Ask for Help – As an experienced traveler and cruiser, thanks to Promocations, I thought I could handle many of the international details independently. However, things got complicated in a hurry: booking airfare to Rome while returning from Barcelona, planning excursions, understanding dining options, finding the best deal, and a host of other options. Frankly, it was overwhelming as I started and stopped dozens of times before finally asking for help. The assistance came from a friend we are traveling with, who took pity on me and connected me with someone who specializes in planning international cruises. Soon, we were booked precisely how we wanted. If I hadn't asked for help when needed, I might still be planning this trip. It was a bit embarrassing to ask, but I'm glad I did because it will make for a far better experience.


The Devil is in the Details – The options aboard the ship are overwhelming as there are options for food, drink packages, internet plans, photo packages, room gifts, onboard activities, onboard credit, and so on.
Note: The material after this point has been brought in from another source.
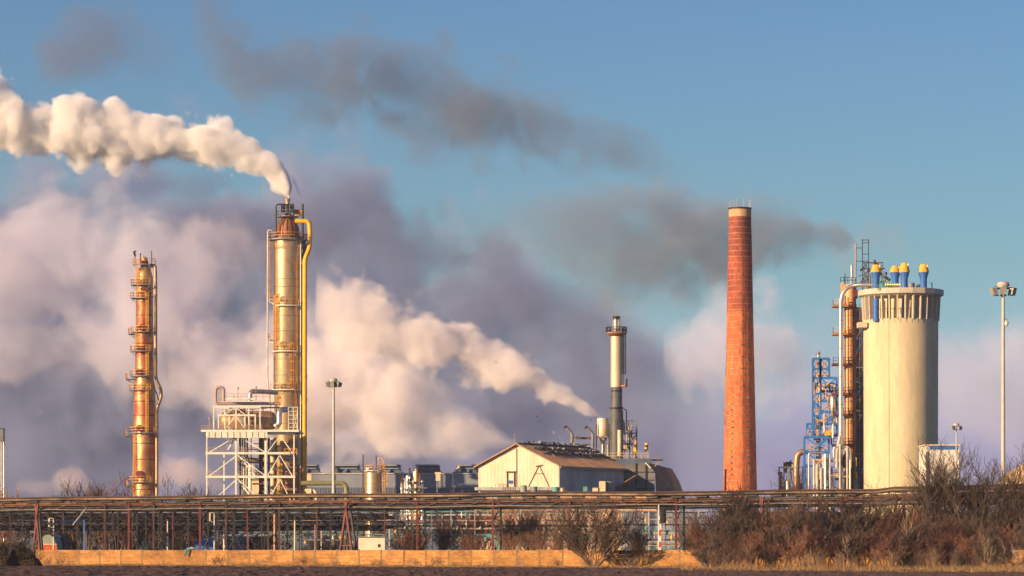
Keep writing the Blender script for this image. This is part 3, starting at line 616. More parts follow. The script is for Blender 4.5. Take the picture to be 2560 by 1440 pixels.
    for t, n in ((.0, 60), (.06, 55), (.24, 50), (.28, 36), (.43, 44), (.47, 26), (.6, 8)):
        for k in range(n):
            q = rg.lerp(e0-g*-.0, t+random.uniform(-.015, .015)); p = q+d*random.uniform(1.5 if t < .4 else 3, L)+Z*.12
            b = pig[random.choice((0, 0, 0, 1, 1, 2))]
            cp = b.copy() if cnt > 2 else pig[cnt]; 
            if cnt > 2: col.objects.link(cp)
            cp.location = p; cp.rotation_euler.z = random.uniform(0, 6.28); cp.scale = (1.5,)*3; cnt += 1
warehouse()
def flying_birds():
    pts = [(1384, 1080, 1), (1401, 1092, 1), (1386, 1083, 1), (1342, 1041, 0), (1350, 1053, 0), (1240, 905, 0), (1164, 921, 0), (1478, 1050, 0), (1443, 1092, 0)]
    for i, (px, py, wh) in enumerate(pts):
        q = P(px, py, 560); b = MB()
        b.tube([(-.2, 0, 0), (-.05, 0, 0), (.1, 0, .01), (.2, 0, 0)], [.02, .07, .06, .015], 6)
        for sg in (-1, 1): b.prism([(-.06, 0, .02), (.08, 0, .02), (.03, sg*.35, .16), (-.06, sg*.5, .1)], (0, 0, .02))
        b.v = [(x*.9+q.x, y*.9+q.y, z*.9+q.z) for x, y, z in b.v]
        b.build('flying_pigeon', WHITE if wh else DSTEEL, None, org=q, label='white pigeon in flight above the warehouse roof' if wh else 'dark pigeon in flight against the steam', cat='bird', group='white pigeons in flight' if wh else 'dark pigeons in flight')
flying_birds()
# ---------------------------------------------------------------- stacks behind the warehouse
def stacks():
    Y = 640; s = Y/F; z = lambda py: HC+(HY-py)*s
    c = P(1541, 0, Y); r = root('stack', gz(1541, Y), 'slim cream and dark grey steel stack with top platform behind the warehouse', 'stack')
    MB().lathe(c, [(17*s, 0), (17*s, z(1030)), (14.5*s, z(1022)), (14.3*s, z(968))], 32).build('lower_shell', mat('sooty_steel', (.11, .12, .13), (.06, .065, .07), .6, .2, .6, (1, 1, .4), fine=.15), r)
    MB().lathe(c, [(14.2*s, z(967.9)), (14*s, z(838)), (13*s, z(833))], 32).build('shell', mat('cream_stack', (.62, .55, .38), (.52, .44, .29), .5, .2, .4, (1, 1, .3)), r)
    MB().lathe(c, [(8*s, z(836)), (8*s, z(798))], 20).build('flue', SILV, r)
    MB().lathe(c, [(9.3*s, z(799)), (9.5*s, z(791)), (8*s, z(790.5))], 20).build('cap', BLACK, r)
    for k in range(6):
        a = k*math.pi/3+.2; MB().bar((c.x+9*s*math.cos(a), c.y+9*s*math.sin(a), z(834)), (c.x+9*s*math.cos(a), c.y+9*s*math.sin(a), z(797)), .12).build('flue_rod', PALEP, r)
    MB().lathe(c, [(15*s, z(841)), (26*s, z(834)), (26*s, z(832)), (13*s, z(832))], 24).build('platform', mat('orange_rust', (.45, .20, .08), (.3, .12, .06)), r)
    MB().rail([(c.x+25.5*s*math.cos(2*math.pi*k/14), c.y+25.5*s*math.sin(2*math.pi*k/14), z(832)) for k in range(15)], 1.1, .12, 1.3).build('railing', BROWN, r)
    MB().ladder(P(1560.5, 935, Y), P(1560.5, 820, Y), .5, .6, .12).ladder(P(1557, 965, Y), P(1557, 820, Y), .3, 0, .1).build('ladder', DSTEEL, r)
    for py in (1022, 980): MB().lathe(c, [(17.5*s if py > 1000 else 14.6*s, z(py)), (17.5*s if py > 1000 else 14.6*s, z(py)+.3)], 24).build('ring_seam', DSTEEL, r)
    MB().arc(c, 14*s, 28*s, z(963), .3, R(-40), R(20), 5).build('side_platform', mat('orange_rust', (.4, .2, .1)), r)
    MB().rail([(c.x+27*s*math.cos(R(a)), c.y+27*s*math.sin(R(a)), z(963)) for a in (-40, -20, 0, 20)], 1.2, .1, 1).build('railing', GSTEEL, r)
    MB().tube([P(1559, 1022, Y), P(1566, 1025, Y), P(1567, 1075, Y)], .13, 6).build('drain_pipe', DSTEEL, r)
    # scrubber
    c = P(1507, 0, 646); s2 = 646/F; z = lambda py: HC+(HY-py)*s2
    r = root('scrubber', gz(1507, 646), 'short bright cylindrical scrubber tank giving off pink steam, left of the slim stack', 'tank')
    MB().lathe(c, [(3*s2, z(1140)), (7*s2, z(1105)), (11*s2, z(1096)), (14.5*s2, z(1091)), (14.5*s2, z(1048)), (13*s2, z(1045.5)), (12*s2, z(1045.5))], 32).build('shell', mat('scrubber_paint', (.66, .60, .44), (.55, .46, .32), .45, .25, .5), r)
    MB().lathe(c, [(16*s2, z(1094)), (16*s2, z(1090))], 24).build('support_ring', GSTEEL, r)
    for px in (1491, 1523): MB().bar(P(px, 1060, 645), gz(px, 645), .22).build('post', BROWN, r)
    for px, t, w_ in ((1507, 1105, 3.2), (1519, 1108, 2), (1527, 1108, 2.2), (1535, 1100, 1.5)): MB().tube([P(px, t, 644), gz(px, 644)], w_*s2, 10).build('leg_pipe', mat('pipe_cream', (.66, .6, .46), (.5, .44, .32), .4, .3), r)
    MB().tube([P(1549, 1075, 637), P(1549, 1140, 637)], 5*s2, 14).build('side_vessel', CREAM, r)
    MB().box(P(1531, 1068, 644), (.7, .5, 1.4)).build('box', CREAM, r)
    MB().box(P(1525, 1092, 644), (36*s2, .5, .3)).build('beam', GSTEEL, r)
    random.seed(3)
    for k in range(22):
        x = random.uniform(1515, 1580); y = random.uniform(1075, 1140); q = P(x, y, 647)
        MB().tube([q, q+Vector((random.choice((0, random.uniform(.6, 2.4))), 0, random.choice((0, random.uniform(.8, 2.5))))+.01*0) if False else q+Vector((0, 0, random.uniform(.8, 3)))], random.uniform(.06, .16), 6).build('small_pipe', random.choice((PALEP, BRONZ, DSTEEL, YEL)), r)
    # open frame right of the stack
    r = root('stair_gantry', gz(1575, 650.0), 'dark open frame with ladder and diagonal braces right of the slim stack', 'steel frame')
    f = [((1592, 1052), (1592, 1145)), ((1560, 1052), (1592, 1052)), ((1556, 1083), (1592, 1083)), ((1558, 1125), (1592, 1086)), ((1558, 1100), (1575, 1125)), ((1574, 1083), (1574, 1145)), ((1579, 1052), (1590, 1062)), ((1556, 1060), (1556, 1145)), ((1556, 1110), (1592, 1110))]
    for a, b in f: MB().bar(P(*a, 650.0), P(*b, 650.0), .25).build('beam', GSTEEL, r)
    for px in (1556, 1574, 1592): MB().bar(P(px, 1083, 654.0), gz(px, 654.0), .22).bar(P(px, 1083, 650.0), P(px, 1083, 654.0), .2).build('beam', DSTEEL, r)
    for px in (1556, 1592): MB().bar(P(px, 1145, 650.0), gz(px, 650.0), .3).build('leg', GSTEEL, r)
    MB().rail([P(1560, 1083, 649.6), P(1590, 1083, 649.6)], 1.2, .09, .8).build('railing', DSTEEL, r)
    MB().ladder(P(1572, 1110, 649.0), P(1572, 1066, 649.0), .5, 0, .08).build('ladder', DSTEEL, r)
    MB().tube([P(1589, 1145, 648.0), P(1589, 1098, 648.0)], .22, 8).build('yellow_riser', YEL, r)
    for k in range(5): MB().tube([P(1583+k*1.6, 1140-k*3, 648.0), P(1583+k*1.6, 1118, 648.0)], .12, 6).build('yellow_valve', YEL, r)
    # two gooseneck flues
    for k, px in enumerate((1413, 1465)):
        e = root('gooseneck_flue', gz(px+18, 640), ('grey bent flue pipe furthest left above the warehouse roof', 'grey bent flue pipe next to the scrubber tank')[k], 'flue', 'bent flues behind the warehouse')
        MB().tube(bend([gz(px+17, 640), P(px+17, 1085, 640), P(px+12, 1079, 640), P(px, 1067+k, 640)], .8), 4*s, 12).build('pipe', GSTEEL, e)
        MB().tube([P(px+2, 1069+k, 640), P(px-1, 1066+k, 640)], [4*s, 5*s], 12).build('mouth', DSTEEL, e)
    e = root('pipe_gantry', gz(1460, 642), 'rusty gantry beam between the two bent flues', 'gantry')
    MB().bar(P(1428, 1095, 642), P(1487, 1096, 642), .4).build('beam', RUST, e)
    MB().bar(P(1437, 1095, 642), gz(1437, 642), .45).build('post', GSTEEL, e); MB().bar(P(1483, 1095, 642), gz(1483, 642), .3).build('post', GSTEEL, e)
    # hopper building with deck and windsock
    Yh = 622; r = root('hopper_building', gz(1620, Yh), 'faceted dark grey hopper building with a rail-edged deck behind the warehouse', 'building')
    pr = [(1545, 1399), (1545, 1175), (1575, 1160), (1622, 1158), (1636, 1180), (1640, 1399)]
    MB().prism([P(a, b, Yh) for a, b in pr], (0, 14, 0)).build('wall', mat('dark_siding', (.20, .19, .19), (.12, .115, .12), .75, 0, .4, fine=.15), r, smooth=False)
    b = MB(); top = [P(1622, 1158, Yh+.1), P(1662, 1168, Yh+3), P(1662, 1165, Yh+14), P(1622, 1155, Yh+14)]
    f1 = [P(1622, 1158, Yh+.1), P(1662, 1168, Yh+3), P(1680, 1200, Yh+4), P(1694, 1236, Yh+4), P(1640, 1236, Yh), P(1638, 1185, Yh)]
    b.prism(f1, (2, 12, 0)).build('hip_face', mat('brown_siding', (.27, .19, .15), (.16, .12, .10), .8, 0, .4, fine=.2), r, smooth=False)
    MB().box(P(1664, 1316, Yh+8)+Vector((0, 0, 0)), (64*Yh/F, 8, P(0, 1233, Yh).z)).build('lower_wall', SHEDD, r)
    for px in (1590, 1615): MB().bar(P(px, 1158, Yh-.1), P(px, 1236, Yh-.1), .2).build('seam', DSTEEL, r)
    for py in (1180, 1200, 1222): MB().bar(P(1546, py, Yh-.1), P(1636, py, Yh-.1), .12).build('seam', DSTEEL, r)
    MB().bar(P(1613, 1157, Yh-.2), P(1627, 1170, Yh-.2), 1.0, .2).build('white_flashing', WHITE, r)
    MB().box(P(1590, 1149, Yh+6), (130*Yh/F, 6, .35)).build('deck', GSTEEL, r)
    MB().box(P(1640, 1150, Yh+3), (36*Yh/F, .6, .3)).build('jib_beam', BROWN, r)
    for px in (1538, 1560, 1590, 1618): MB().bar(P(px, 1150, Yh+4), P(px, 1175, Yh+4), .3).build('deck_post', GSTEEL, r)
    MB().box(P(1585, 1158, Yh+4), (90*Yh/F, 5, 1.6)).build('crown_block', SHEDD, r)
    MB().rail([P(1512, 1147, Yh+3), P(1621, 1147, Yh+3)], 1.1, .12, 1.3).build('railing', mat('cream_rail', (.6, .45, .25)), r)
    MB().bar(P(1636, 1166, Yh), P(1648, 1154, Yh), .8, .2).build('chute', PINK, r)
    b = MB().prism([P(1540, 1219, 612), P(1590, 1189, 612), P(1598, 1190, 616), P(1558, 1222, 616)], (0, .4, .15)); b.build('lean_to_roof', ROOF, r)
    MB().box(P(1568, 1300, 618), (44*.076, 5, P(0, 1222, 618).z)).build('lean_to_wall', SHEDD, r)
    e = root('windsock', P(1619, 1150, Yh+3), 'yellow and black windsock hanging limp on its pole above the hopper deck', 'windsock')
    MB().tube([P(1619, 1150, Yh+3), P(1619, 1108, Yh+3)], .08, 6).build('pole', PINK, e)
    for k in range(4): MB().tube([P(1617-k*.7, 1108+k*5, Yh+3), P(1616.3-k*.7, 1113+k*5, Yh+3)], [.4-.05*k, .36-.05*k], 10).build('sock', YEL if k % 2 == 0 else BLACK, e)
stacks()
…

If you don't pay attention, you can end up paying for things you don't need to, as the cruise lines have plenty of opportunities to nickel and dime you to death. However, if you pay attention and read the fine print, a cruise can be an excellent value for the money, and you don't end up paying for things you don't need. For example, each adult can bring an unopened bottle of wine on the ship – something that's not advertised. By knowing this in advance, we can bring said bottles of wine to our stateroom and enjoy on our balcony.
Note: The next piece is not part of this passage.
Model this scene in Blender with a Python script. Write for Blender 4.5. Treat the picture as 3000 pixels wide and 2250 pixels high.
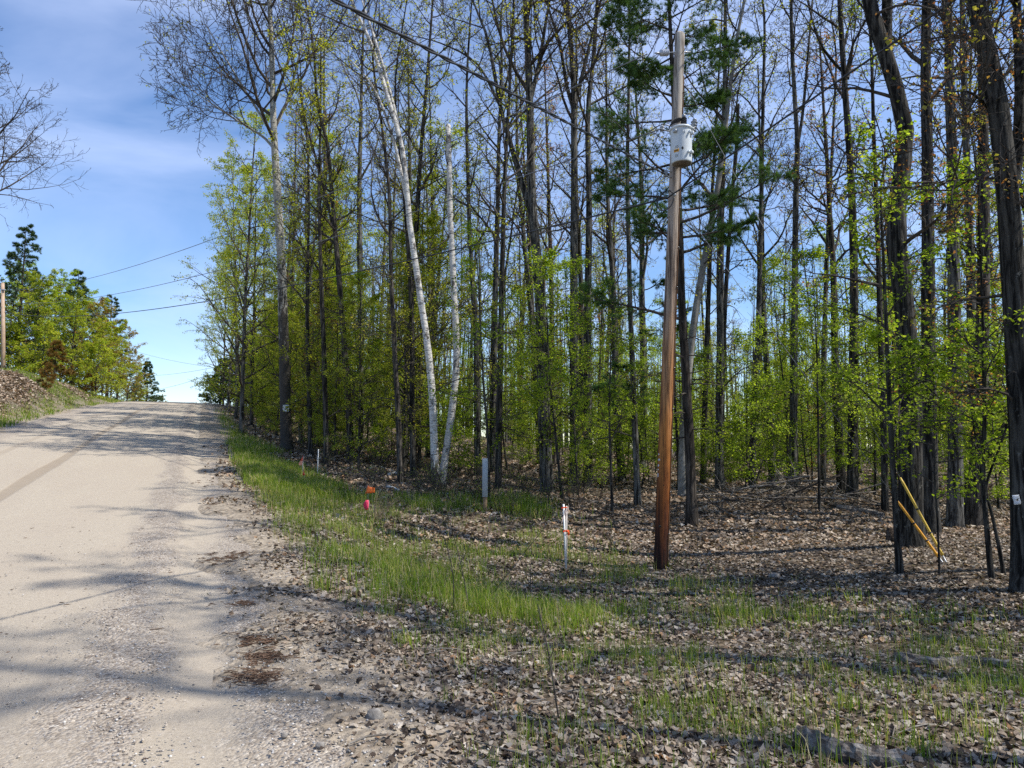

Slow Down – As the months and days ticked down to the cruise date, it became time to plan offshore excursions. For this voyage, we will visit eight ports, including Naples, Santorini, and Athens. When we looked at the excursions, it became quickly apparent that we wanted to do so much that we might need a vacation from our vacation: ancient ruins, beaches, sightseeing, to name a few. After numerous starts and stops, we settled on doing no more than one activity per day off the boat when it was in port and keeping a few port days open to do whatever we want, which may end up simply sitting in a restaurant overlooking the Mediterranean. By doing this, we are preserving the most essential part of the vacation: the relaxation. If we hadn't slowed down, we would have fallen into the trap of trying to cram a lifetime of experiences in a week – something that exhausts me just thinking about it. Because we scaled back, I'm confident we will have the right mix of exciting excursions and relaxation.
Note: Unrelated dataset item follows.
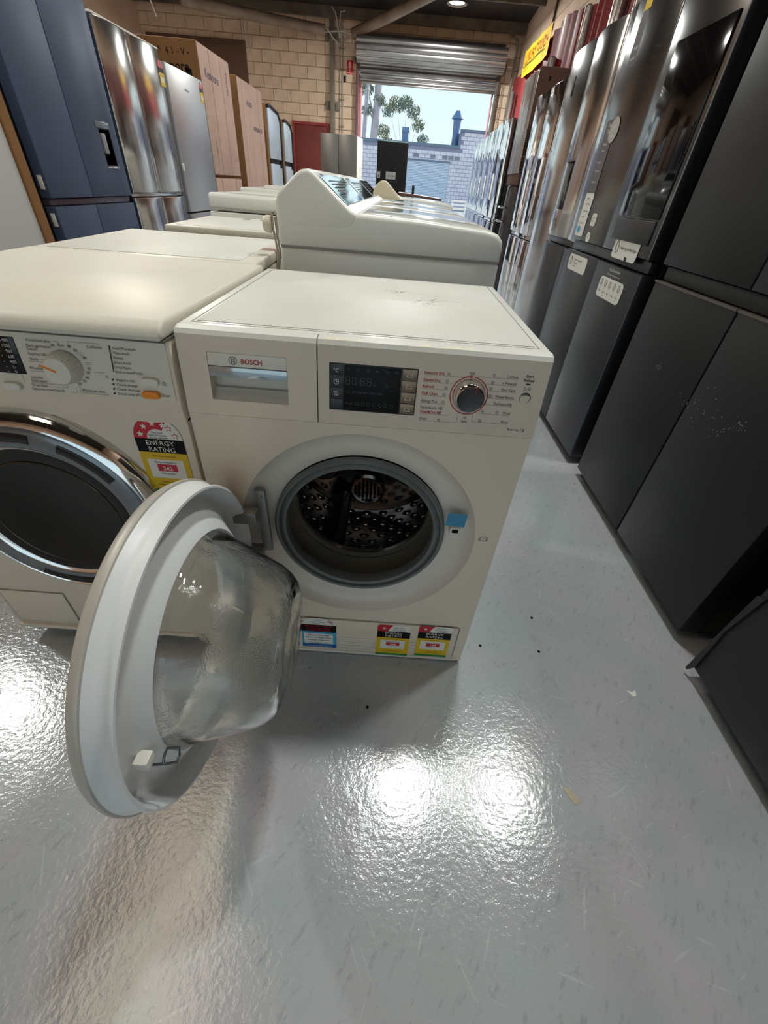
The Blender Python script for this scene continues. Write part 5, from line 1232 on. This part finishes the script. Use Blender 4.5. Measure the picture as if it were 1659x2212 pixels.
def tree(label, x, y, h, trunk_r, crown, n_leaf, seed, lean=0.0, branches=6):
    random.seed(seed)
    t_ = thing('gum_tree', label, 'tree', (x, y, 0))
    mb = MB(); mb.tube([(0, 0, 0), (lean*0.2, 0, h*0.35), (lean*0.6+0.1, 0, h*0.65), (lean, 0, h)], [trunk_r, trunk_r*0.9, trunk_r*0.75, trunk_r*0.3], 12)
    mb.build('trunk', BARK, t_)
    mb = MB(); cl = []
    for (cx, cy_, cz, r_) in crown:
        s0 = Vector((lean*0.3, 0, min(h*0.45, cz-r_*1.6)))
        mb.tube([s0, s0.lerp(Vector((cx, cy_, cz)), 0.6)+Vector((0, 0, 0.1)), (cx, cy_, cz)], [trunk_r*0.3, trunk_r*0.18, trunk_r*0.06], 6)
        cl.append((Vector((cx, cy_, cz)), r_))
    mb.build('branches', BARK, t_)
    mb = MB()
    for c_c, r_ in cl:
        for _k in range(int(n_leaf*2.4*r_*r_)):
            d_ = Vector((random.gauss(0, 1), random.gauss(0, 1), random.gauss(0, 1))).normalized()*r_*(random.random()**0.4)
            p = c_c+Vector((d_.x, d_.y, d_.z*0.8)); L_ = random.uniform(0.09, 0.2)
            a = Vector((random.gauss(0, 0.5), random.gauss(0, 0.5), -1)).normalized(); b2 = a.cross(Vector((random.random(), random.random(), 0.3))).normalized()*L_*0.25
            mb.quad(p, p+a*L_*0.5+b2, p+a*L_, p+a*L_*0.5-b2)
    stuff(mb.build('foliage', LEAF, t_)); return t_
tree('tall pale trunked gum tree left of the doorway view', -2.45, 44, 11.0, 0.34, [(0.1, 0, 7.6, 0.5), (0.5, 0, 6.2, 0.5), (-0.6, 0, 6.8, 0.6), (-0.5, 0, 5.6, 0.45)], 520, 2, lean=0.5)
tree('slim pale gum trunk at the very left of the doorway view', -3.1, 43, 10.0, 0.2, [(0.1, 0, 7.0, 0.4), (0.2, 0, 5.4, 0.35)], 320, 5, lean=0.2)
tree('spreading gum tree with loose crown over the warehouse roof', 0.2, 46, 4.6, 0.09,
     [(-1.5, 0, 5.9, 0.6), (-0.9, 0.3, 6.3, 0.7), (-0.1, 0, 6.35, 0.65), (0.55, 0, 5.9, 0.6), (1.0, 0.2, 5.2, 0.55), (1.5, 0, 4.3, 0.5), (1.7, 0, 3.6, 0.45), (-1.9, 0, 4.6, 0.6), (-1.5, 0.2, 4.0, 0.5), (0.9, 0, 3.7, 0.35)], 420, 9)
Take a Break - This lesson is the most difficult for me as I generally don't have a slow gear. However, I'm forcing myself to take a break from prospecting, emails, meetings, podcasts, and even this blog. Oh, there will be podcasts and blogs posted as they normally are, but new episodes of the Promo UPFront podcast were recorded and banked about a week ago (thank you, Kirby). As for the blog, the next two posts will constitute a bit of a "greatest hits" as I share two blogs that really resonated with people and I hope they still resonate today. By doing all of this, I can fully concentrate on doing, well, nothing.


Those same lessons that apply to planning a trip of a lifetime – asking for help, the devil is in the details, slowing down, and taking a break – are also beautiful reminders when it comes to sales. Whether it's simple pride, fear of looking foolish, or something else, we don't ask for help enough. I'm a big believer that the four most powerful words in the English language are "I need your help." When you need help, be direct and ask for it, as you'll be surprised how eager people are to provide assistance.


Being detail-oriented is just as important. Far too often, sales are lost because the presentation lacks attention to detail. For example, when pricing is listed, and sometimes there is a comma between the thousands and the hundreds while other times there isn't, the prospect/client will rightly assume that you won't pay attention to the details of their particular challenge. Look at all the seemingly tiny details and ensure they are correct, as they make a huge difference.


Burnout is real; when we continue to push, run, pressure, and take the express lane of life, that is the destination. We all move too fast – and I'm just as guilty as the next person. When we consistently move at unsustainable speed, we don't appreciate the little things that make living so incredible. I have promised myself to make sure that I take time on the boat to enjoy the salt air, take in the beauty of a part of the world I've never seen, and have at least one day of reading, napping, and cocktail-sipping (this activity may be repeated more than once). The same goes for sales – slow down and enjoy the victories; they are too hard to come by to simply acknowledge them and move on to the next conquest. Savor, relish, and appreciate life.


As for me, I'll be stepping back into the United States in July, and I hope I'm rested and ready for the remainder of the year. As a full-blooded Scotsman, I don't tan. Rather, I burn, peel, and somehow get a little whiter, so being tanned is just not in the cards. I know that when I return to the office on July 1st, I'll be thankful for the incredible clients who graciously worked with me, allowing me to fully unplug.